--- Start DATA SUPPLIED ---
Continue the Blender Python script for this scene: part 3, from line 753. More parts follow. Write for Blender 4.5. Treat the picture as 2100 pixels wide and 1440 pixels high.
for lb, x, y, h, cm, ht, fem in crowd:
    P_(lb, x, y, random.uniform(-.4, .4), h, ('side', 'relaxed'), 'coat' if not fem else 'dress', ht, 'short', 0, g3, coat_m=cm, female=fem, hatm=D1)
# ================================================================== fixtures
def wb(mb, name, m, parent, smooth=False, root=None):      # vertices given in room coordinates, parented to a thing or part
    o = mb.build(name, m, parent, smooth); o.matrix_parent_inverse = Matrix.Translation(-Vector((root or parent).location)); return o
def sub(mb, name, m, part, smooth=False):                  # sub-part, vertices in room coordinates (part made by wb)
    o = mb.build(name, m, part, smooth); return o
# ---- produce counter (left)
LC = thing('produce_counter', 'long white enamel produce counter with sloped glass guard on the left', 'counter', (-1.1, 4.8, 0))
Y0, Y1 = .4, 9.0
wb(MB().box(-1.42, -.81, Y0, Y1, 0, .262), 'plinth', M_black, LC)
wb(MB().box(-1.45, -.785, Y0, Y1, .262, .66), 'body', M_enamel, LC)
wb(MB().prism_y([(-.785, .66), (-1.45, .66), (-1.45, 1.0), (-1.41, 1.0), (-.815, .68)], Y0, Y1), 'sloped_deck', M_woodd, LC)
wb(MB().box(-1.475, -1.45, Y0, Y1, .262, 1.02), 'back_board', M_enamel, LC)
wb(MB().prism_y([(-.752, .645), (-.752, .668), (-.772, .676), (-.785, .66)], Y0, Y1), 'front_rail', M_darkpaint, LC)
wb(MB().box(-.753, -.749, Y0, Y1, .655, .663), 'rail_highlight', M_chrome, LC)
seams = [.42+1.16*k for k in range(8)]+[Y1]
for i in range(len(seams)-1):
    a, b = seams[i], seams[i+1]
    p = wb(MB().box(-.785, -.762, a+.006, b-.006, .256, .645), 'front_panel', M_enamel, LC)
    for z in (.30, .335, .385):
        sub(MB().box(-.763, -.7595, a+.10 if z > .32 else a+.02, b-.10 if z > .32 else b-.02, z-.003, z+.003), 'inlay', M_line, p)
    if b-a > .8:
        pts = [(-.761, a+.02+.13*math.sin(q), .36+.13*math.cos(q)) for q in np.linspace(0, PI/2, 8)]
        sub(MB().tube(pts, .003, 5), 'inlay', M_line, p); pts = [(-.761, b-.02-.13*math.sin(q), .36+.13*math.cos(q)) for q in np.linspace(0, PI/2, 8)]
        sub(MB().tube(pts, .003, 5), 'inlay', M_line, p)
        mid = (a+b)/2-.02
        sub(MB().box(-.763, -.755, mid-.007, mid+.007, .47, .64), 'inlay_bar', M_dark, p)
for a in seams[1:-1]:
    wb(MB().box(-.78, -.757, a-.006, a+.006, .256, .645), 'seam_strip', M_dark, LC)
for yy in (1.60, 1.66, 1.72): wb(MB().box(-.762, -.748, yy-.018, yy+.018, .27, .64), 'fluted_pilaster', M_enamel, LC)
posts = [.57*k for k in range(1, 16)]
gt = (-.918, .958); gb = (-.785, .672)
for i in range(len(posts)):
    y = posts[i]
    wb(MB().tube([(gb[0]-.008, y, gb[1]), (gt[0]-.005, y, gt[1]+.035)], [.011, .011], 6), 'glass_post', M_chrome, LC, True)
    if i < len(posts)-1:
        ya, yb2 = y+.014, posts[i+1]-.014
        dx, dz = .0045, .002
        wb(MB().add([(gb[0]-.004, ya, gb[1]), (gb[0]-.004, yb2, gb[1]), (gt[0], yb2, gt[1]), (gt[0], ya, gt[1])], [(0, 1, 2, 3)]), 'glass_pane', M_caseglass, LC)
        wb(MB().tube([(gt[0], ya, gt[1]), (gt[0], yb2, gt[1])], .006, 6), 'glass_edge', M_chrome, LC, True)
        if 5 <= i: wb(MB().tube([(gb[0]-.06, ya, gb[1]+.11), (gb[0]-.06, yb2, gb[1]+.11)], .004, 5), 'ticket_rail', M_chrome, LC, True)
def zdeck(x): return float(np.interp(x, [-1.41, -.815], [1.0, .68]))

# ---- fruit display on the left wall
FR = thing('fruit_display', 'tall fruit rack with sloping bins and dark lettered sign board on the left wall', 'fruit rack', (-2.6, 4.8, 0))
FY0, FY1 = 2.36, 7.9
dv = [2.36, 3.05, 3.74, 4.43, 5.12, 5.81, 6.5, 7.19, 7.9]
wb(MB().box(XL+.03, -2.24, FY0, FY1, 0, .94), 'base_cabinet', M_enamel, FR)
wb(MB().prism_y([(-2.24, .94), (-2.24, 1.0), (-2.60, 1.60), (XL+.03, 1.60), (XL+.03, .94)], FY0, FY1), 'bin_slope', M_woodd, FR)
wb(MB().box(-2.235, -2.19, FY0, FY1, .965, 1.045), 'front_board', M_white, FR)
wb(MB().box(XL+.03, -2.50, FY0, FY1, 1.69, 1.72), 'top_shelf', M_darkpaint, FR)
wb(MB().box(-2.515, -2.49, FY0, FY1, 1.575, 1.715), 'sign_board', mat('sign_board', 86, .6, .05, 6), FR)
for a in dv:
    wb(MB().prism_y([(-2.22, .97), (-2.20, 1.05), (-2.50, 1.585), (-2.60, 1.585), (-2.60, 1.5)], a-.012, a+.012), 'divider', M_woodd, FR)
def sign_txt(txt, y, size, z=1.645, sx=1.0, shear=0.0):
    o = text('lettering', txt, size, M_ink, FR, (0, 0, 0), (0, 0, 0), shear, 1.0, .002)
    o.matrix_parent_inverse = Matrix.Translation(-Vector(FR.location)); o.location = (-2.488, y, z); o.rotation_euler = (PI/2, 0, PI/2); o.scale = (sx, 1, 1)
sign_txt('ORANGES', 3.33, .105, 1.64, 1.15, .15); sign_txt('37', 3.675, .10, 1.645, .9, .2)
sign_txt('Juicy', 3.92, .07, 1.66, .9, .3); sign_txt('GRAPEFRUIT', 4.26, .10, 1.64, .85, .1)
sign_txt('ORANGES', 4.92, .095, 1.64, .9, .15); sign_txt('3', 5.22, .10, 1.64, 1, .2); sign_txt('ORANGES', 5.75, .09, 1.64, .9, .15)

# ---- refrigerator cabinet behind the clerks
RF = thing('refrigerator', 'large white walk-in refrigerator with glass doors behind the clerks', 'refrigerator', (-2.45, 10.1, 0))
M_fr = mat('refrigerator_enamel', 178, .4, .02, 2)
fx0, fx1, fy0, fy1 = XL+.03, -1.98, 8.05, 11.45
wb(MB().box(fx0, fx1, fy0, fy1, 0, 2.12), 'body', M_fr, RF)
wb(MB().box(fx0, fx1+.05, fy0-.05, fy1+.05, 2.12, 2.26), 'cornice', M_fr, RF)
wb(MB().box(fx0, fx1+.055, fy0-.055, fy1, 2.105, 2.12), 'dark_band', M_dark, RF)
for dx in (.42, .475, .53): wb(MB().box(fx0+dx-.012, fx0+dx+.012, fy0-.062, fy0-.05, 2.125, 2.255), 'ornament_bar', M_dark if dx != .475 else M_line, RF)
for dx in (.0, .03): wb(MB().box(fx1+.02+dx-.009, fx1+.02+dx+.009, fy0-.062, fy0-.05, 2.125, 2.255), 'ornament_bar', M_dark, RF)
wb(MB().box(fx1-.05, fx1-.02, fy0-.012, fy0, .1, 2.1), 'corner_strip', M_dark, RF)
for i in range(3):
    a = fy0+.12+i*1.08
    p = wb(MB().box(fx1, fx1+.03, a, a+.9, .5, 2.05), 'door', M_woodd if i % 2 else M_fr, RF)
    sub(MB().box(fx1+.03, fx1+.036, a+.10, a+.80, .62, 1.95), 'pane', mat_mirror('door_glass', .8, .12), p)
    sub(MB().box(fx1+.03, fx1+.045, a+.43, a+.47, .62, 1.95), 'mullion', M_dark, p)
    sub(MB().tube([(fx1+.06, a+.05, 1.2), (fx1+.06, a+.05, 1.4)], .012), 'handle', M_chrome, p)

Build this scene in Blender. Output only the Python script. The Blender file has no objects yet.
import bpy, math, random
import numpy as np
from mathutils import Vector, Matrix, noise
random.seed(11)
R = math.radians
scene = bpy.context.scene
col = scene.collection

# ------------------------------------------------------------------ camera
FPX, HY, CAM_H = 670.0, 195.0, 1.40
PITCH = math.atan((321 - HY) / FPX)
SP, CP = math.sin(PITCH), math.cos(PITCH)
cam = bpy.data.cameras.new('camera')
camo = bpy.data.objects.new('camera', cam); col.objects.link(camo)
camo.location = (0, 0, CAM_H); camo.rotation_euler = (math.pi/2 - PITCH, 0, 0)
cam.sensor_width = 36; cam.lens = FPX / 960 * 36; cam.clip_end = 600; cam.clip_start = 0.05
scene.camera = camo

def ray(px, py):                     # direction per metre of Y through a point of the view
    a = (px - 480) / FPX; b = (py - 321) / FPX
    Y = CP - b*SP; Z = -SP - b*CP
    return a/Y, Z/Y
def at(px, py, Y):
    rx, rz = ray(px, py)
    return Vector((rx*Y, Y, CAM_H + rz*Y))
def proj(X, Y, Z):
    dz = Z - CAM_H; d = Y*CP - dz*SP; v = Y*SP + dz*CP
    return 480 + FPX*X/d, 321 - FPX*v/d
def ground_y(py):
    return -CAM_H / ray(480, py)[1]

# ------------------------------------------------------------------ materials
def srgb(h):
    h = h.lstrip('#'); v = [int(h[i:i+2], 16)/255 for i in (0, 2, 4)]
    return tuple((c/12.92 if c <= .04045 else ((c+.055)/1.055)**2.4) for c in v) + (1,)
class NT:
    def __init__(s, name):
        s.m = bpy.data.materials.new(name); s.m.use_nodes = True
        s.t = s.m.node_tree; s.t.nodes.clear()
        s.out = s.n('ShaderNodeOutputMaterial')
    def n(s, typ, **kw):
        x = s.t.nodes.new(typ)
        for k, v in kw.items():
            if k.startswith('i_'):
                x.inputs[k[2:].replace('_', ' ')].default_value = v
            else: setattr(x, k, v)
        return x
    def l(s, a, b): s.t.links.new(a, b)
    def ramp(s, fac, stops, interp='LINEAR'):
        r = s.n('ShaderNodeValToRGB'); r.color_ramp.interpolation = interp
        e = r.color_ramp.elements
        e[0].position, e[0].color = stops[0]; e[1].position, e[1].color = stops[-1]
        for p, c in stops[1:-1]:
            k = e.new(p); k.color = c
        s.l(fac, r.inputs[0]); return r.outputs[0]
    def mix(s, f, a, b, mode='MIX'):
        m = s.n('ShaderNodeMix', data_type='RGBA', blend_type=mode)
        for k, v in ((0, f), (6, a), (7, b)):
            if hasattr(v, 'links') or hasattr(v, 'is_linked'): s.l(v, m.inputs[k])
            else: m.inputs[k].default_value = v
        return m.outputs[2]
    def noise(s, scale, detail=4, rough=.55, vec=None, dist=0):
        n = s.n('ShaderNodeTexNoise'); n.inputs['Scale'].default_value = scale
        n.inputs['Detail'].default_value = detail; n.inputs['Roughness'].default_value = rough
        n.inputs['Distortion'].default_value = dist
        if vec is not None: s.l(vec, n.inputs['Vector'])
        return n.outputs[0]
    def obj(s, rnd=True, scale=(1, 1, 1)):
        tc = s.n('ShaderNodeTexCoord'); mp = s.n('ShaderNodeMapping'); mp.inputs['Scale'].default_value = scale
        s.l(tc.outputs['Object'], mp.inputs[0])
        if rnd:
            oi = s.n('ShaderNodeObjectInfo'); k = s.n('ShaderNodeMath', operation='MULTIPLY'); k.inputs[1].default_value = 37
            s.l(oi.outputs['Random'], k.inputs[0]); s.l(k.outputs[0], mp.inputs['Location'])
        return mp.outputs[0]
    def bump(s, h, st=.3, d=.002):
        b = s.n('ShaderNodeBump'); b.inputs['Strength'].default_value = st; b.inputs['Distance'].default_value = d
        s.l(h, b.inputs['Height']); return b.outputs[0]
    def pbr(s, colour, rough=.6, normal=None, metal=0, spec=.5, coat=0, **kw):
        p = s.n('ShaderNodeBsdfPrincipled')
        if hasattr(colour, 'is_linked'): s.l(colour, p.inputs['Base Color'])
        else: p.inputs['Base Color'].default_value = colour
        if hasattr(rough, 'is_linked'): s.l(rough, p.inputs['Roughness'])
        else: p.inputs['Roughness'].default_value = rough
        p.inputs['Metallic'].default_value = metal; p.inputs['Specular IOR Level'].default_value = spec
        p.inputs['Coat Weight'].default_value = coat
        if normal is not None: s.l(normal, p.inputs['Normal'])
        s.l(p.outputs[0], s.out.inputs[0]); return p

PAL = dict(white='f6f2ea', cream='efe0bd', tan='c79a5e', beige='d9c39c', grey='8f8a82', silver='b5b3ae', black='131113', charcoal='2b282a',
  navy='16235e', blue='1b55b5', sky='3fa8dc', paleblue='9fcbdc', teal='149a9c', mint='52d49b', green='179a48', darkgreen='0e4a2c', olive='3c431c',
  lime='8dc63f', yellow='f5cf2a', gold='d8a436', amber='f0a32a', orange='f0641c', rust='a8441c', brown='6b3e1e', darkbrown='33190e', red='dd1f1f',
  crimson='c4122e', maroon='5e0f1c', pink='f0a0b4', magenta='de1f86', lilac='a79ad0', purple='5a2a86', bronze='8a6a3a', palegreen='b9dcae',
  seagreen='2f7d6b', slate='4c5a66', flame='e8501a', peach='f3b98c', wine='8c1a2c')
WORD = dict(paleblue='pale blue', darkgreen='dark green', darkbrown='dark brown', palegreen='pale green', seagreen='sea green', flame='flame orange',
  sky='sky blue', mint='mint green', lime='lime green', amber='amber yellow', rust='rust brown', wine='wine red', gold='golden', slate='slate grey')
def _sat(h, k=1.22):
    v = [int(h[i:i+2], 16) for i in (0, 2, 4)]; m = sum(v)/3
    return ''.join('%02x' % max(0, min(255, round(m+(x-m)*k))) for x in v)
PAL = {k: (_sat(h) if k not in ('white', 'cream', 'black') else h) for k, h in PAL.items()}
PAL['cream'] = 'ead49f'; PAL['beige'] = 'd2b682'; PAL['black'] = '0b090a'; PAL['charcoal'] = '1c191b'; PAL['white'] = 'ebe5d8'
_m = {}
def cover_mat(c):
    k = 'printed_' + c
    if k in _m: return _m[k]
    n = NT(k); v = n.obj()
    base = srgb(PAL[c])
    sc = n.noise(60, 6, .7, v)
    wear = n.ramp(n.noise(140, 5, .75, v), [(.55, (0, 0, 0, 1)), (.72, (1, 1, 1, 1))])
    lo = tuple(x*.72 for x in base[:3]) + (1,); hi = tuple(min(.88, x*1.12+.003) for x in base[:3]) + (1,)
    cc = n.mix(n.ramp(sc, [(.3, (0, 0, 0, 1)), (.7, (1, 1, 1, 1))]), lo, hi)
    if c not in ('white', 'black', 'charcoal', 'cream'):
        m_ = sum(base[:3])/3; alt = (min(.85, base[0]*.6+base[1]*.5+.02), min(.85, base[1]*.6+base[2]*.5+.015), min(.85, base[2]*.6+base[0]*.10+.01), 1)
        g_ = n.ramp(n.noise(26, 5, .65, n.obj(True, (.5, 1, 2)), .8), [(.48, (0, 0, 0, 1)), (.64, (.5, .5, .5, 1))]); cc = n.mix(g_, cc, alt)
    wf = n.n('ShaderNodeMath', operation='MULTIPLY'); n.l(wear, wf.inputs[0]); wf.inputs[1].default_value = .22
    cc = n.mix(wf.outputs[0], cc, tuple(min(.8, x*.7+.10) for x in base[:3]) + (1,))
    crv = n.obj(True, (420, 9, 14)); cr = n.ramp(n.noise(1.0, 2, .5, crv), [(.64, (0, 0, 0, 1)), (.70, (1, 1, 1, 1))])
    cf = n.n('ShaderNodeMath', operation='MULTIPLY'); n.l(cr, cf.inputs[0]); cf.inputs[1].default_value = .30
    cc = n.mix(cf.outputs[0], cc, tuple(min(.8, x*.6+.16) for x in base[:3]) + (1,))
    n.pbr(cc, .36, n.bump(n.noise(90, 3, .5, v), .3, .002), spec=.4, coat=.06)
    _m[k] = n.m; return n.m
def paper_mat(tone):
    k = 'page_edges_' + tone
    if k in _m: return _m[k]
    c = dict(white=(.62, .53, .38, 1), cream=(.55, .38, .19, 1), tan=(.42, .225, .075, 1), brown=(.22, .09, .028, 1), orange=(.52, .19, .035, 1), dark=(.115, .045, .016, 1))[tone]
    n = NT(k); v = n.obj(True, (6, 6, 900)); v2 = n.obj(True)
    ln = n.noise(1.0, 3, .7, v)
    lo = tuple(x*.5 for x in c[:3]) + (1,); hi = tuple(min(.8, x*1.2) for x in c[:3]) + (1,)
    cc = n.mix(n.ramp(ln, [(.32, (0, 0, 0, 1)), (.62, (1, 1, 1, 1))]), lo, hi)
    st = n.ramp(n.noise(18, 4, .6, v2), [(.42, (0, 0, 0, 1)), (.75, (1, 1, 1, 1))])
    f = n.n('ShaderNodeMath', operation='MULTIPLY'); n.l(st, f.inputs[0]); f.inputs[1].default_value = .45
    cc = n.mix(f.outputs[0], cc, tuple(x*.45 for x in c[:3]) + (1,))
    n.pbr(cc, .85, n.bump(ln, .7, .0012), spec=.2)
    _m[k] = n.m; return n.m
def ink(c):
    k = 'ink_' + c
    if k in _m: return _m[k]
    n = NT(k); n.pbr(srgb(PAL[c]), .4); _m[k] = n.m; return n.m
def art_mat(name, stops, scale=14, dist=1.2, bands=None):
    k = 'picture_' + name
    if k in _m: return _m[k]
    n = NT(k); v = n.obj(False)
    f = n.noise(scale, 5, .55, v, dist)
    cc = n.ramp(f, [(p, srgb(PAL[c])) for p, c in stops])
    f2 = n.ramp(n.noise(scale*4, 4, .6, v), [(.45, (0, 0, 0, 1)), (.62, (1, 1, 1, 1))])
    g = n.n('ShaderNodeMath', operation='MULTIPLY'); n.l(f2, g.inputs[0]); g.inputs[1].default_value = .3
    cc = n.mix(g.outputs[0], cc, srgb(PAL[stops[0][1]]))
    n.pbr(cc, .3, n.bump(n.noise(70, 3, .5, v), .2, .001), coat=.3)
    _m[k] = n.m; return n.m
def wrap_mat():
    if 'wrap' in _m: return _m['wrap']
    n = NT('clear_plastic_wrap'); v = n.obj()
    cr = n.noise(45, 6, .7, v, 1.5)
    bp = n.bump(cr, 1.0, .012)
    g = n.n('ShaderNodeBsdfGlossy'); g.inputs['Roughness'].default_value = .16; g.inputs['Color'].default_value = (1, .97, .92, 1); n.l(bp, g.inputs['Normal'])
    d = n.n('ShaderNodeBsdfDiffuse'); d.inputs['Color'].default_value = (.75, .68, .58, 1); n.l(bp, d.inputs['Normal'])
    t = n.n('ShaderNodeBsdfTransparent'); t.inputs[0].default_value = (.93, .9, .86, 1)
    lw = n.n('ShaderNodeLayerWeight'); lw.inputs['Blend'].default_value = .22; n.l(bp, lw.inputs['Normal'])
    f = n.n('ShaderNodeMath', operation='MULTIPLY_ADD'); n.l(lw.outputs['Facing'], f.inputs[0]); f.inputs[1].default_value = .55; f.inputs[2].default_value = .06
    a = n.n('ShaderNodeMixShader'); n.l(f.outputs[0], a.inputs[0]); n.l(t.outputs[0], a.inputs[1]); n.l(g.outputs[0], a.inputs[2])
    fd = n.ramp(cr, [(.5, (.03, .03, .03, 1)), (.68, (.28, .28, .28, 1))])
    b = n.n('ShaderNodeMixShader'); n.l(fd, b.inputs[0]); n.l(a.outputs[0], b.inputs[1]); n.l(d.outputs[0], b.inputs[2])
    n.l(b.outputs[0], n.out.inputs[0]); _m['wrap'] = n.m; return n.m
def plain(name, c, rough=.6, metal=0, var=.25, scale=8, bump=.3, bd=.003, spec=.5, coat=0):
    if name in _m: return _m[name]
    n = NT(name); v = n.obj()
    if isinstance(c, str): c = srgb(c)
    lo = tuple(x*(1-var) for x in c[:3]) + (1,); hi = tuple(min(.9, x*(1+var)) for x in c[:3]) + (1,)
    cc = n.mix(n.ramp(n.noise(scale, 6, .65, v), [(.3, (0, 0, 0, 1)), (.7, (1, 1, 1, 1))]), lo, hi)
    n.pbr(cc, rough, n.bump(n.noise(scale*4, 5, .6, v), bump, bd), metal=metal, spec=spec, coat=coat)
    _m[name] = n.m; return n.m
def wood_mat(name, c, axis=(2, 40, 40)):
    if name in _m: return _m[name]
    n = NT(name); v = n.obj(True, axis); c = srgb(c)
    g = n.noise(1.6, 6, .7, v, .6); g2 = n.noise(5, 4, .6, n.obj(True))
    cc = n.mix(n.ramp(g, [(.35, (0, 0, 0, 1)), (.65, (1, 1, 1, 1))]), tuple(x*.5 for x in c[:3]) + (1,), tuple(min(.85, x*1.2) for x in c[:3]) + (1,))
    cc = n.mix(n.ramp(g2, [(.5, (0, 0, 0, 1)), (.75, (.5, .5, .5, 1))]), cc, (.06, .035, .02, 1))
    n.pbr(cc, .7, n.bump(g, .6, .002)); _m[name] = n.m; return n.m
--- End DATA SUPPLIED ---
WRITTEN INSTRUCTION –
Using the data above, extract exactly the lines from the one that holds "Build this scene" to the one that holds "col = scene.collection", both ends included, and no others.

COMPLETE RESPONSE –
Build this scene in Blender. Output only the Python script. The Blender file has no objects yet.
import bpy, math, random
import numpy as np
from mathutils import Vector, Matrix, noise
random.seed(11)
R = math.radians
scene = bpy.context.scene
col = scene.collection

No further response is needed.